Hunger in Zimbabwe has become a major issue, particularly for low-income families and their children. Struggling families are often pressured to accept a dowry for their young daughters. This provides food for the rest of the family, as well as a potentially more food-secure situation for their daughter.

Approximately one out of every three girls in Zimbabwe are married before their 18th birthday. Girls living in the poorest 20% of households were more than four times as likely to marry before the age of 18 than those living in the wealthiest 20% of households.

Both poverty and hunger in Zimbabwe have resulted in an unsafe environment for children.

In order to combat hunger in Zimbabwe, the World Food Programme has implemented the Protracted Relief and Recovery Operation (PRRO). The three primary focus areas of the operation are disaster response, food assistance and nutrition.

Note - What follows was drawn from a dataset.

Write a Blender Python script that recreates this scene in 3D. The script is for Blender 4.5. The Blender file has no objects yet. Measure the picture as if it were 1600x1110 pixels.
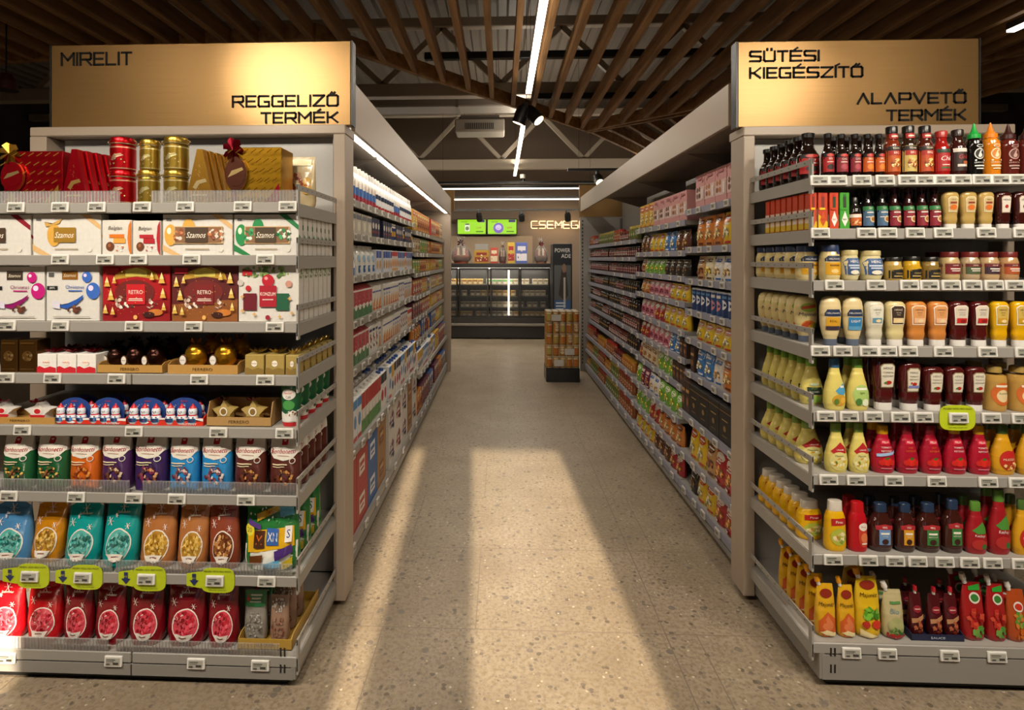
import bpy, math, random
import numpy as np

R = random.Random(11)
SC = bpy.context.scene
COL = SC.collection
PI = math.pi

# ------------------------------------------------------------------ camera
FPX, EYE, YAW, VX, VY = 870.0, 1.55, math.radians(2.3), 783.0, 404.0
CX = VX - FPX * math.tan(YAW)
cam = bpy.data.cameras.new('camera')
cam.sensor_fit = 'HORIZONTAL'
cam.sensor_width = 36.0
cam.lens = 36.0 * FPX / 1600
cam.shift_x = (800 - CX) / 1600
cam.shift_y = -(555 - VY) / 1600
cam.clip_start = 0.05
cam_ob = bpy.data.objects.new('camera', cam)
cam_ob.location = (0, 0, EYE)
cam_ob.rotation_euler = (PI / 2, 0, YAW)
COL.objects.link(cam_ob)
SC.camera = cam_ob


def gx(px, Y):
    """the X of a photo column on the plane at distance Y"""
    t = (px - CX) / FPX
    return Y * (t * math.cos(YAW) - math.sin(YAW)) / (math.cos(YAW) + t * math.sin(YAW))


def depth(X, Y):
    return -X * math.sin(YAW) + Y * math.cos(YAW)


def gz(py, X, Y):
    """the height of a photo row at X, Y"""
    return EYE - (py - VY) / FPX * depth(X, Y)


# ------------------------------------------------------------------ world, exposure, sun, large lights
SC.view_settings.view_transform = 'Standard'
SC.view_settings.look = 'None'
SC.view_settings.gamma = 1
SC.view_settings.use_curve_mapping = False
SC.view_settings.exposure = 0.12
w = bpy.data.worlds.new('world')
SC.world = w
w.use_nodes = True
w.node_tree.nodes['Background'].inputs[0].default_value = (0.75, 0.85, 1, 1)
w.node_tree.nodes['Background'].inputs[1].default_value = 0.6
try:
    SC.cycles.max_bounces = 6
    SC.cycles.transparent_max_bounces = 12
    SC.cycles.sample_clamp_indirect = 4
    SC.cycles.caustics_reflective = False
    SC.cycles.caustics_refractive = False
except Exception:
    pass


def lamp(name, kind, loc, energy, color, aim=None, **kw):
    l = bpy.data.lights.new(name, kind)
    l.energy = energy
    l.color = color
    for k, v in kw.items():
        setattr(l, k, v)
    o = bpy.data.objects.new(name, l)
    o.location = loc
    if aim is not None:
        d = np.array(aim, float) - np.array(loc, float)
        o.rotation_euler = (math.acos(-d[2] / np.linalg.norm(d)), 0, math.atan2(d[1], d[0]) - PI / 2)
    COL.objects.link(o)
    return o


WARM = (1.0, 0.86, 0.68)
NEUT = (1.0, 0.91, 0.78)
SUN_EL = math.radians(18)
lamp('sun_light', 'SUN', (0, -6, 3), 14.0, (1.0, 0.84, 0.62),
     aim=(0 - 0.05 * math.cos(SUN_EL), -6 + math.cos(SUN_EL), 3 - math.sin(SUN_EL)), angle=math.radians(0.6))
# light of the ceiling's linear lamps and spotlights, plus added fill lamps
lamp('aisle_strip_light', 'AREA', (0.27, 3.95, 3.165), 22, NEUT, aim=(0.27, 3.9501, 0), shape='RECTANGLE', size=0.054, size_y=3.1)
lamp('aisle_strip_light', 'AREA', (0.27, 8.95, 3.165), 32, NEUT, aim=(0.27, 8.9501, 0), shape='RECTANGLE', size=0.054, size_y=4.1)
lamp('entrance_fill_light', 'AREA', (-1.6, 0.2, 3.2), 60, WARM, aim=(-1.6, 0.7, 0), shape='RECTANGLE', size=2.6, size_y=0.1)  # added fill out of view above the entrance, no fitting is built
lamp('entrance_fill_light', 'AREA', (2.0, 0.2, 3.2), 60, WARM, aim=(2.0, 0.7, 0), shape='RECTANGLE', size=2.6, size_y=0.1)  # the second added fill, on the sauce side
lamp('deli_strip_light', 'AREA', (0.2, 9.6, 2.735), 45, NEUT, aim=(0.2, 10.0, 0), shape='RECTANGLE', size=7.2, size_y=0.05)
lamp('deli_strip_light', 'AREA', (0.2, 10.3, 2.625), 35, NEUT, aim=(0.2, 10.9, 0), shape='RECTANGLE', size=7.2, size_y=0.05)
for sx, ax in ((-1.9, -1.75), (-0.7, -1.05), (1.2, 1.4), (2.3, 2.0)):
    lamp('display_spotlight', 'SPOT', (sx, 0.0, 3.1), 118, NEUT, aim=(ax, 2.1, 1.15), spot_size=math.radians(62), spot_blend=0.8, shadow_soft_size=0.05)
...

The disaster response and risk reduction program are designed to support food-insecure households affected by severe drought during the growing season.

Food Assistance for Assets provides cash and in-kind transfers, along with activities that promote self-reliance. It empowers vulnerable communities to move away from a dependence on food assistance.

The health and nutrition promotion is responsible for the Moderately Acutely Malnourished treatment, which assists pregnant and nursing women and children under the age of five. A stunting prevention program was also established in the same district.

With the help of the World Food Programme and other international organizations, hunger in Zimbabwe is decreasing and children are able to live healthier and happier lives.